The Future of Warehouse Work: Technological Change in the U.S. Logistics Industry (2019)

  • Report Authors: Beth Gutelius & Nik Theodore
  • The authors project that the warehousing industry likely won’t experience dramatic job loss over the next decade, though many workers may see the content and quality of their jobs shift as technologies are adopted for particular tasks.

“Taming Globalization: Raising Labor Standards across Supply Chains,” in Fine J, Burnham L, Griffith K, Ji M, Narro V, and Pitts S, eds., No One Size Fits All: Worker Organization, Policy, and Movement for a New Economic Age, 341-358. Ithaca, NY: Cornell University Press (2018).

  • Author: Nik Theodore
  • This chapter examines two approaches for raising labor standards across global supply chains. Focusing on the Asia Floor Wage campaign and the workers’ rights campaign at C.J.’s Seafood, this chapter highlights efforts by labor groups to hold powerful corporations accountable for the employment practices of supplier firms. The campaigns featured here are notable because they target supply chains that span political jurisdictions, link product markets, and mobilize labor forces from various countries. Moreover, while they seek to leverage national laws and enforcement mechanisms, the strategies documented here reflect the regional character of production networks, and by doing so, they reconceptualize the terrain for worker organizing, bargaining, and activism.

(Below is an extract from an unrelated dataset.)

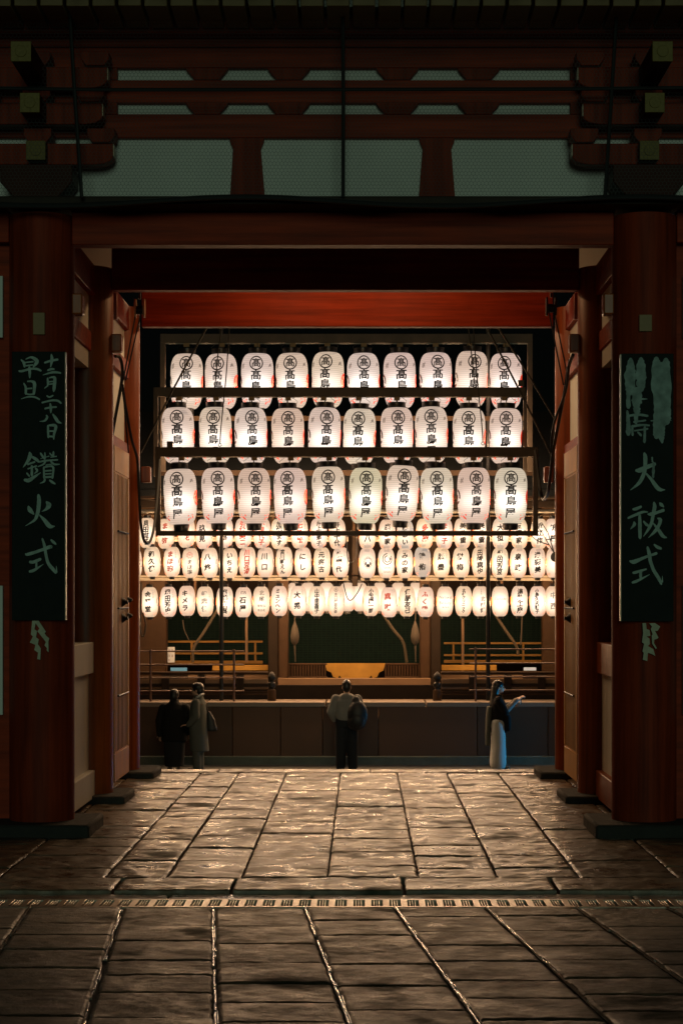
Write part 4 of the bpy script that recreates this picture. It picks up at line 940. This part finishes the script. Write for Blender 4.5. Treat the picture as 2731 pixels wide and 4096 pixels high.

"Disarticulating distribution: Labor segmentation and subcontracting in global logistics." Geoforum 60 (2015): 53-61.

  • Author: Beth Gutelius
  • An enduring focus of scholarly work on global production networks (GPNs) is the process of insertion into production networks and the capacity of places to shape their manner of inclusion. Sometimes overlooked are ways in which these insertions are based on an evolving set of exclusions. A disarticulations perspective trains our attention on the mutual interplay between moments of inclusion and exclusion that produce uneven geographies and histories of development, foregrounding place-specific factors and offering a framework for understanding local experimentation. Firms continue to restructure under relentless pressure to improve performance and the concomitant need to experiment, causing firm strategy to shape-shift and re-making relations of inclusion and exclusion. In the distribution function of global supply chains, the prevailing value-creation strategy is downward pressure on the cost of labor, but this perhaps suggests a false sense of stability. Using data gathered in the distribution hub just outside of Chicago, I examine the role of labor market intermediaries in re-negotiating the boundaries of inclusion. This article explores processes of linking and delinking subsets of workers and the differential implications for worker segments and their attachment to the supply chain. Inscribed in the absorption of places and workers into GPNs are ongoing processes of disarticulation, evident in this case through the labor market strategies pursued by local firms and temporary staffing agencies. These processes lay bare the mechanisms that reproduce capital-labor relationships in global supply chains.